A Lei de Drogas atual, na prática, trata o pequeno e o grande traficante quase sem distinção, e duplicou a quantidade de adolescentes e jovens presos. A situação dos menores, e também dos jovens adultos, encarcerados sob a acusação de tráfico de drogas, é terrível. A grande maioria foi flagrada com pequenas quantidades. Na prisão ou internados em unidades para menores, a situação deles se agrava. Há uma contradição de ideias frequentemente repetidas por quase todos: é preciso aumentar as penas para reprimir a criminalidade, e a prisão é uma escola do crime, só piora as pessoas. Ora, não faz sentido: se a prisão é uma escola do crime, para que pôr mais jovens nela e por mais tempo, sobretudo por condutas sem violência?

Como se dá a questão da isonomia de apenados de ilícitos de drogas com crimes como estupro? A criminalização das drogas exerce influência sobre sentenças judiciais no Brasil?

Não há razão para tratar o tráfico de drogas com mais severidade do que crimes evidentemente mais graves como o estupro e o homicídio. É claro que as penas de estupor e homicídios são maiores quando se lê o Código Penal, mas, na prática, é comum o crime de tráfico ter um tratamento mais duro, principalmente com relação à concessões de benefícios. O comércio de drogas associado ao tráfico, em si, não é violento. A violência decorre da clandestinidade do comércio e do consumo de drogas.

O senhor poderia fazer um histórico da criminalização das drogas no Brasil? Houve algum tipo de influência dos Estados Unidos?

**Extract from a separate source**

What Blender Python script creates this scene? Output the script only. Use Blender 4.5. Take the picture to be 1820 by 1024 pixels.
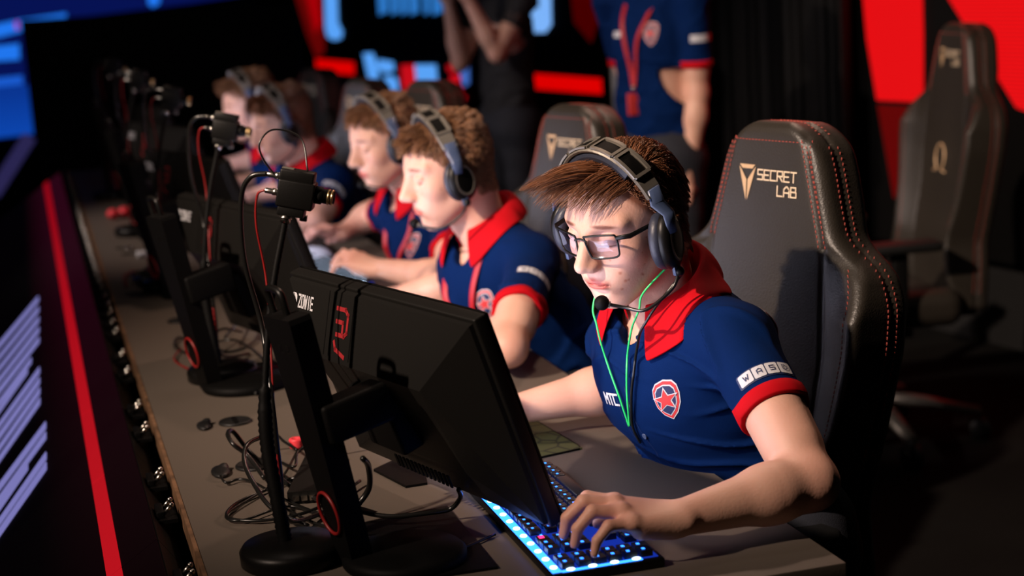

Tanto no Brasil como nos EUA a proibição de certas drogas surgiu vinculada a um forte interesse de controle social, notadamente dos negros, com viés, portanto, racista. O modelo bélico atual tem origem na ideologia de Segurança Nacional da Escola Superior de Guerra norte-americana da década de 1950, acolhida pela ditadura militar brasileira. Nos anos 1980, isso se intensificou, com a “guerra às drogas” promovida pelos EUA, que influenciou também os tratados internacionais sobre o tema. Mas os EUA hoje já começam a reconhecer o fracasso dessa política, que logicamente também escondia interesses econômicos em determinados países.

Como definir a quantidade específica de drogas para a caracterização do uso pessoal?

Primeiro, a posição do IAB é de descriminalização total do porte de drogas para uso próprio. Quanto à quantidade, entendemos que o ideal é a fixação de critério objetivo claro para a distinção entre tráfico e porte para uso. A redação da lei atual é extremamente vaga. Na rotina policial e forense, o jovem negro, pobre, da favela com pequena quantidade é traficante e o jovem branco, de classe alta, da Zona Sul é usuário. Há modelos diferentes adotados por alguns países, mas o importante é estabelecer quantidades determinadas que presumam que o porte é para uso próprio. Claro que é possível comercializar quantidades pequenas, mas essa é uma prova que o Estado deve produzir, se for o caso. Atualmente, há uma inversão desse ônus, de modo que o usuário, mesmo com quantidade pequena, acaba tendo que provar que a droga é para uso recreativo.

A exclusão do crime de associação para o tráfico é uma das medidas propostas do IAB. O senhor poderia explicar por quê?

O IAB entende que crime autônomo de associação para o tráfico não se justifica, pois o Código Penal tipifica o crime de quadrilha e ainda há a Lei de Crime Organizado. Na prática, o crime de associação para o tráfico é imputado a pequenos traficantes com o mero objetivo de elevar drasticamente a pena, normalmente sem prova de uma efetiva estrutura organizacional para cometimento de crimes de tráfico, tudo situado num campo difuso. Prevalece a presunção de que o jovem negro, da favela, com alguma quantidade de droga, em razão do local em que é preso, “certamente” está vinculado a um grupo maior, muitas vezes sequer identificado. Muitos são condenados sozinhos por associação para o tráfico, outros estão em meras situações de coautoria. A legislação já prevê os crimes de quadrilha e de organização criminosa. Se forem provados, é o suficiente, e podem coexistir com o tráfico. A coautoria, por outro lado, pode ser uma circunstância agravante.